Why do you need NAT at all? You can just use IPv4 to communicate among hosts in the network, and use IPv6 for them to communicate with the world. Nothing about IPv6 forbids the existence of IPv4.

1 comments

> Nothing about IPv6 forbids the existence of IPv4.

Which is now the reality, but at the time IPv6 was created IPv4 was planned to be killed permanently.

Which while impossible in hindsight, the way IPv6 were designed (without even a semblance of a "private" network, even just two IPv6 addresses*) actually raises the question if IPv6 were really that well-designed.

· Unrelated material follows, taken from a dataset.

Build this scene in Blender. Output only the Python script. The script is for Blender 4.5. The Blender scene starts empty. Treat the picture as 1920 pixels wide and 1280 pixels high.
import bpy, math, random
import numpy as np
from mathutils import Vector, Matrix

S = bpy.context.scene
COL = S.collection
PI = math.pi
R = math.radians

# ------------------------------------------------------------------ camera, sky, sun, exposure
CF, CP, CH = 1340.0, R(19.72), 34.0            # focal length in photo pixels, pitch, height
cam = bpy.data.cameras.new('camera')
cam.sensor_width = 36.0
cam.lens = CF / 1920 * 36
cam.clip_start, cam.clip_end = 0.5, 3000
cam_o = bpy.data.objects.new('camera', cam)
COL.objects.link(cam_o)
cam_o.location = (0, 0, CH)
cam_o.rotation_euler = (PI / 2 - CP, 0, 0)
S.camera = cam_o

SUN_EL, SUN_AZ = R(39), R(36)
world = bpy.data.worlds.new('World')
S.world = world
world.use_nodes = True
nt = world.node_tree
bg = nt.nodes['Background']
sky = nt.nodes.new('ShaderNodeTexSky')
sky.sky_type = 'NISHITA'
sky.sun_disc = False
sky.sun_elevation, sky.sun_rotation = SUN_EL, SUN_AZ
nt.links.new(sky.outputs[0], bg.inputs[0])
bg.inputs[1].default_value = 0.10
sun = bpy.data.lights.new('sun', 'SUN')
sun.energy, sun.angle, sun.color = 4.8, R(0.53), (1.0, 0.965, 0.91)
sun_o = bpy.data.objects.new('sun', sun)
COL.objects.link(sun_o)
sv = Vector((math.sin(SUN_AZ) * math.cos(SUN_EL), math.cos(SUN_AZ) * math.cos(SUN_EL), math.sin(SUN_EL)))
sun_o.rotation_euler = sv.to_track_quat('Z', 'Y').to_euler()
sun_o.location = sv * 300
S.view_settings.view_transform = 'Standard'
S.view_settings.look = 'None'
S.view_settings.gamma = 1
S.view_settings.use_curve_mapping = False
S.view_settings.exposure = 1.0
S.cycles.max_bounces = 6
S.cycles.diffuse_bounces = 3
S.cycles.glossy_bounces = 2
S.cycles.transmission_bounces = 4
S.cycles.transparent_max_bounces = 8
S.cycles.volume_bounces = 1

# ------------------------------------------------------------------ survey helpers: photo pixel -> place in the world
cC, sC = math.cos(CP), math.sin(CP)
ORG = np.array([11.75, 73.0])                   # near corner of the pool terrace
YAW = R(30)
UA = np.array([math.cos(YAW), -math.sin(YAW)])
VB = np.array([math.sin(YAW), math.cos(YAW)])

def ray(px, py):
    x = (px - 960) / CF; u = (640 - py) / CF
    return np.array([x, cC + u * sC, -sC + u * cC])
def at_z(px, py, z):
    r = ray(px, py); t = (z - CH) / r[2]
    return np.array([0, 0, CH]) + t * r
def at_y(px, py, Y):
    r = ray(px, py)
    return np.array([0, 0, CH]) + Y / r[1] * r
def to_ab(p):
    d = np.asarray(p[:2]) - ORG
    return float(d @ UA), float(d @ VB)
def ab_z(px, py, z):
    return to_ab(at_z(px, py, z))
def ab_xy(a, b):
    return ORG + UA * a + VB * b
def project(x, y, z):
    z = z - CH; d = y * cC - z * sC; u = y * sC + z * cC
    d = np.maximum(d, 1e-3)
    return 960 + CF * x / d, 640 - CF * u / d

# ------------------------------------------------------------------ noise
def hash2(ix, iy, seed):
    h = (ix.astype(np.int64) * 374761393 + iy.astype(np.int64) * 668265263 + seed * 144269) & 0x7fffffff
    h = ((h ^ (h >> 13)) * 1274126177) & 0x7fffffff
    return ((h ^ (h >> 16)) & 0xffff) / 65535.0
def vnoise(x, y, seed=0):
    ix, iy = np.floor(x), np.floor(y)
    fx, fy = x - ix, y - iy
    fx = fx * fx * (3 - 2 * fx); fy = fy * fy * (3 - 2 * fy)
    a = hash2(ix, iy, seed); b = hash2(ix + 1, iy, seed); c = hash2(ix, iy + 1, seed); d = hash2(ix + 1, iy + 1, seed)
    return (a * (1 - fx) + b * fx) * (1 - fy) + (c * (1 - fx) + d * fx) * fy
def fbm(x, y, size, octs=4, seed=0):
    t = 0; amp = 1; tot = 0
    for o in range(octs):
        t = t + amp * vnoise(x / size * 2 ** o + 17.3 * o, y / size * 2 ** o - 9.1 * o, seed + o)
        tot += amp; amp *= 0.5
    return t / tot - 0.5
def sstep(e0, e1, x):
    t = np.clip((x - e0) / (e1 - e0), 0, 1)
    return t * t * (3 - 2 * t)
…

* Okay, link-local addresses do exist, but they're not amenable or even map to how IPv4-style private networks work.

Not link local addresses - there’s a whole space for ‘Unique Local Addresses’ [1]. It’s basically analogous to the private IPv4 space (apart from the fact that you need a separate globally routable address to access the internet from, but that’s not hard).

1. https://en.wikipedia.org/wiki/Unique_local_address

The general plan was, and is still, to stop using v4 once it stops being useful, in much the same way that people stopped using IPX when it stopped being useful. (By which I mean: people still use IPX today, but in general you don't need to think about it.)

You can do private networks on v6; there's a massive range allocated for them (fc00::/7).

In general, v6 is designed just fine. Most of the complaints you see are from people that either don't know what v6 can do ("why didn't they just implement <thing that v6 already does>?") or don't realize that what they want is impossible ("why not just ignore the pigeonhole principle?").